#### Given entries ####
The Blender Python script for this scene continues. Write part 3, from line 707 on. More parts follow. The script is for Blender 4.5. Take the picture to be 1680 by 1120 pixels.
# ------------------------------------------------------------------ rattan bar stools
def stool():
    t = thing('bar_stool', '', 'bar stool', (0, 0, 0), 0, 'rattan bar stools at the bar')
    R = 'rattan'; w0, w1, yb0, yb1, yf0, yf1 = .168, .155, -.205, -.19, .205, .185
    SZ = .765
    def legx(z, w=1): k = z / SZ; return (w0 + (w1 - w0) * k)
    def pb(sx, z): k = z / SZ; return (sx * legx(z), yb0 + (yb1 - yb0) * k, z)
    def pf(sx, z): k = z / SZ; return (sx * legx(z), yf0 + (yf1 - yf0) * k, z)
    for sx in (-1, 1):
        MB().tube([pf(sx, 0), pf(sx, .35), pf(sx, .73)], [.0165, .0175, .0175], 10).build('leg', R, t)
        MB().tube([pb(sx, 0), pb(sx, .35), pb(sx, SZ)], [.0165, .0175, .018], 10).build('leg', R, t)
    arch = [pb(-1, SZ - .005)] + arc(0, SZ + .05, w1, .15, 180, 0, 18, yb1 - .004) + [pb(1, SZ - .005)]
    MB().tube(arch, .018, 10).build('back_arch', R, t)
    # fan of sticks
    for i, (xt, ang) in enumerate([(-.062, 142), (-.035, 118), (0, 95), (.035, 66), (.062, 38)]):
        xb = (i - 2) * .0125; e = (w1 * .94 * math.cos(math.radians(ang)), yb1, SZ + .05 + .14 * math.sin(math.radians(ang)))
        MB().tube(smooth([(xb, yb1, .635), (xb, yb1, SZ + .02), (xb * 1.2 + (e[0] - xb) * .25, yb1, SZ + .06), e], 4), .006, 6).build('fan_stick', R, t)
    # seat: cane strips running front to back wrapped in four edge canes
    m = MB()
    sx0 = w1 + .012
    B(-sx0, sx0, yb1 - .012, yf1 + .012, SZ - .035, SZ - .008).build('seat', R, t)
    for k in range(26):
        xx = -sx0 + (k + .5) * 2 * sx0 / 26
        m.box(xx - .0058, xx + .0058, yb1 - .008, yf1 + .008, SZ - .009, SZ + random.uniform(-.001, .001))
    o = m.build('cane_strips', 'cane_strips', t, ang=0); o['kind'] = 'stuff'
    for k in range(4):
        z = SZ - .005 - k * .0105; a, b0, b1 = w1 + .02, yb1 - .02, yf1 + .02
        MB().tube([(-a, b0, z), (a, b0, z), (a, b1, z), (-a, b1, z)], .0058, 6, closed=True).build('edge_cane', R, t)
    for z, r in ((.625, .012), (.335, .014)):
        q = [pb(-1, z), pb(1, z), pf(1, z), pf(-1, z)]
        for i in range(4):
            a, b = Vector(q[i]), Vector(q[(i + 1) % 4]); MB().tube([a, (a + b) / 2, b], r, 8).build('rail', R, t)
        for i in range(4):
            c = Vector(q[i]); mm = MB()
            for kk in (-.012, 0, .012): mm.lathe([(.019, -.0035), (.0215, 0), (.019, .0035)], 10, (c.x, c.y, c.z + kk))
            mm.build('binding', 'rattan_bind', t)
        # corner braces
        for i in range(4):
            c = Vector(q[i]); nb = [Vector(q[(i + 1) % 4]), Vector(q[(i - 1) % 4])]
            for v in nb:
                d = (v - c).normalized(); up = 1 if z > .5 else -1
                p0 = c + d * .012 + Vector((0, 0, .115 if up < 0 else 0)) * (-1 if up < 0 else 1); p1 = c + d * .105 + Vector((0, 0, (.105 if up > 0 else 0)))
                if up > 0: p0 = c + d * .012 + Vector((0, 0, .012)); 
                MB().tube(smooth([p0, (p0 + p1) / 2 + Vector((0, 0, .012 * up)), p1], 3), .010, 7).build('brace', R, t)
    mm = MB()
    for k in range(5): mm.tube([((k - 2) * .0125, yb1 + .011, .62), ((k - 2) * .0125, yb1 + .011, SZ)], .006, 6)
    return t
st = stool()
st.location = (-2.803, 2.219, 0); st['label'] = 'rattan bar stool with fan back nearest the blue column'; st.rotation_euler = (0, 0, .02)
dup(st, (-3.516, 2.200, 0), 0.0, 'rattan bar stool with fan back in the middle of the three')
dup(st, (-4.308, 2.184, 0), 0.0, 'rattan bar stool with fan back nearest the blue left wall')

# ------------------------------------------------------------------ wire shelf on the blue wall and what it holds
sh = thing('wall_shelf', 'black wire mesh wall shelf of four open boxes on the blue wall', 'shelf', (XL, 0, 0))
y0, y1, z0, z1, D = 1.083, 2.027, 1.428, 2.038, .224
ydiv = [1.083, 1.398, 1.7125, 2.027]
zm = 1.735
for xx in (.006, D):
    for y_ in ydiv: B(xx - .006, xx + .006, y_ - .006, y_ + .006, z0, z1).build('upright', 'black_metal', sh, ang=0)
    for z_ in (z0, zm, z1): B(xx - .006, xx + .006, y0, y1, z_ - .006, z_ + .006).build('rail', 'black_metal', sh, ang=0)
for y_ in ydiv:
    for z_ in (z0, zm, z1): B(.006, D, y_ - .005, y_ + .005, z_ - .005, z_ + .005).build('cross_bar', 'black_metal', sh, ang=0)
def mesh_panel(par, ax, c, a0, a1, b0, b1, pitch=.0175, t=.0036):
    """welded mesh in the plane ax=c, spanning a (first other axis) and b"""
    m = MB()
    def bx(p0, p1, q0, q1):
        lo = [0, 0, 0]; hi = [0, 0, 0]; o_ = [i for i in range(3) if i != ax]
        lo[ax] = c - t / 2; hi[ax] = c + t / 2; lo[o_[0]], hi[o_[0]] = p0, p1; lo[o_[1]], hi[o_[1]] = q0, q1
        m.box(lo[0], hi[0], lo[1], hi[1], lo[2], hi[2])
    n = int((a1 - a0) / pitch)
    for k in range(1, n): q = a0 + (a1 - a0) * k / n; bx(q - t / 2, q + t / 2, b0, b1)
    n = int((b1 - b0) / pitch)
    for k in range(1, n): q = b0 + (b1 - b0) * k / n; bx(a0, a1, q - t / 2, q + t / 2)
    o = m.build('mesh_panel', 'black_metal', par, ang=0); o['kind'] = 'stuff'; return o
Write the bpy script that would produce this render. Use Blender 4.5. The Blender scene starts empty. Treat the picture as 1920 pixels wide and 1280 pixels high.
####
• Exercise description
Every record should be given again exactly.

• Solution below
The Blender Python script for this scene continues. Write part 3, from line 707 on. More parts follow. The script is for Blender 4.5. Take the picture to be 1680 by 1120 pixels.
# ------------------------------------------------------------------ rattan bar stools
def stool():
    t = thing('bar_stool', '', 'bar stool', (0, 0, 0), 0, 'rattan bar stools at the bar')
    R = 'rattan'; w0, w1, yb0, yb1, yf0, yf1 = .168, .155, -.205, -.19, .205, .185
    SZ = .765
    def legx(z, w=1): k = z / SZ; return (w0 + (w1 - w0) * k)
    def pb(sx, z): k = z / SZ; return (sx * legx(z), yb0 + (yb1 - yb0) * k, z)
    def pf(sx, z): k = z / SZ; return (sx * legx(z), yf0 + (yf1 - yf0) * k, z)
    for sx in (-1, 1):
        MB().tube([pf(sx, 0), pf(sx, .35), pf(sx, .73)], [.0165, .0175, .0175], 10).build('leg', R, t)
        MB().tube([pb(sx, 0), pb(sx, .35), pb(sx, SZ)], [.0165, .0175, .018], 10).build('leg', R, t)
    arch = [pb(-1, SZ - .005)] + arc(0, SZ + .05, w1, .15, 180, 0, 18, yb1 - .004) + [pb(1, SZ - .005)]
    MB().tube(arch, .018, 10).build('back_arch', R, t)
    # fan of sticks
    for i, (xt, ang) in enumerate([(-.062, 142), (-.035, 118), (0, 95), (.035, 66), (.062, 38)]):
        xb = (i - 2) * .0125; e = (w1 * .94 * math.cos(math.radians(ang)), yb1, SZ + .05 + .14 * math.sin(math.radians(ang)))
        MB().tube(smooth([(xb, yb1, .635), (xb, yb1, SZ + .02), (xb * 1.2 + (e[0] - xb) * .25, yb1, SZ + .06), e], 4), .006, 6).build('fan_stick', R, t)
    # seat: cane strips running front to back wrapped in four edge canes
    m = MB()
    sx0 = w1 + .012
    B(-sx0, sx0, yb1 - .012, yf1 + .012, SZ - .035, SZ - .008).build('seat', R, t)
    for k in range(26):
        xx = -sx0 + (k + .5) * 2 * sx0 / 26
        m.box(xx - .0058, xx + .0058, yb1 - .008, yf1 + .008, SZ - .009, SZ + random.uniform(-.001, .001))
    o = m.build('cane_strips', 'cane_strips', t, ang=0); o['kind'] = 'stuff'
    for k in range(4):
        z = SZ - .005 - k * .0105; a, b0, b1 = w1 + .02, yb1 - .02, yf1 + .02
        MB().tube([(-a, b0, z), (a, b0, z), (a, b1, z), (-a, b1, z)], .0058, 6, closed=True).build('edge_cane', R, t)
    for z, r in ((.625, .012), (.335, .014)):
        q = [pb(-1, z), pb(1, z), pf(1, z), pf(-1, z)]
        for i in range(4):
            a, b = Vector(q[i]), Vector(q[(i + 1) % 4]); MB().tube([a, (a + b) / 2, b], r, 8).build('rail', R, t)
        for i in range(4):
            c = Vector(q[i]); mm = MB()
            for kk in (-.012, 0, .012): mm.lathe([(.019, -.0035), (.0215, 0), (.019, .0035)], 10, (c.x, c.y, c.z + kk))
            mm.build('binding', 'rattan_bind', t)
        # corner braces
        for i in range(4):
            c = Vector(q[i]); nb = [Vector(q[(i + 1) % 4]), Vector(q[(i - 1) % 4])]
            for v in nb:
                d = (v - c).normalized(); up = 1 if z > .5 else -1
                p0 = c + d * .012 + Vector((0, 0, .115 if up < 0 else 0)) * (-1 if up < 0 else 1); p1 = c + d * .105 + Vector((0, 0, (.105 if up > 0 else 0)))
                if up > 0: p0 = c + d * .012 + Vector((0, 0, .012)); 
                MB().tube(smooth([p0, (p0 + p1) / 2 + Vector((0, 0, .012 * up)), p1], 3), .010, 7).build('brace', R, t)
    mm = MB()
    for k in range(5): mm.tube([((k - 2) * .0125, yb1 + .011, .62), ((k - 2) * .0125, yb1 + .011, SZ)], .006, 6)
    return t
st = stool()
st.location = (-2.803, 2.219, 0); st['label'] = 'rattan bar stool with fan back nearest the blue column'; st.rotation_euler = (0, 0, .02)
dup(st, (-3.516, 2.200, 0), 0.0, 'rattan bar stool with fan back in the middle of the three')
dup(st, (-4.308, 2.184, 0), 0.0, 'rattan bar stool with fan back nearest the blue left wall')

# ------------------------------------------------------------------ wire shelf on the blue wall and what it holds
sh = thing('wall_shelf', 'black wire mesh wall shelf of four open boxes on the blue wall', 'shelf', (XL, 0, 0))
y0, y1, z0, z1, D = 1.083, 2.027, 1.428, 2.038, .224
ydiv = [1.083, 1.398, 1.7125, 2.027]
zm = 1.735
for xx in (.006, D):
    for y_ in ydiv: B(xx - .006, xx + .006, y_ - .006, y_ + .006, z0, z1).build('upright', 'black_metal', sh, ang=0)
    for z_ in (z0, zm, z1): B(xx - .006, xx + .006, y0, y1, z_ - .006, z_ + .006).build('rail', 'black_metal', sh, ang=0)
for y_ in ydiv:
    for z_ in (z0, zm, z1): B(.006, D, y_ - .005, y_ + .005, z_ - .005, z_ + .005).build('cross_bar', 'black_metal', sh, ang=0)
def mesh_panel(par, ax, c, a0, a1, b0, b1, pitch=.0175, t=.0036):
    """welded mesh in the plane ax=c, spanning a (first other axis) and b"""
    m = MB()
    def bx(p0, p1, q0, q1):
        lo = [0, 0, 0]; hi = [0, 0, 0]; o_ = [i for i in range(3) if i != ax]
        lo[ax] = c - t / 2; hi[ax] = c + t / 2; lo[o_[0]], hi[o_[0]] = p0, p1; lo[o_[1]], hi[o_[1]] = q0, q1
        m.box(lo[0], hi[0], lo[1], hi[1], lo[2], hi[2])
    n = int((a1 - a0) / pitch)
    for k in range(1, n): q = a0 + (a1 - a0) * k / n; bx(q - t / 2, q + t / 2, b0, b1)
    n = int((b1 - b0) / pitch)
    for k in range(1, n): q = b0 + (b1 - b0) * k / n; bx(a0, a1, q - t / 2, q + t / 2)
    o = m.build('mesh_panel', 'black_metal', par, ang=0); o['kind'] = 'stuff'; return o
Write the bpy script that would produce this render. Use Blender 4.5. The Blender scene starts empty. Treat the picture as 1920 pixels wide and 1280 pixels high.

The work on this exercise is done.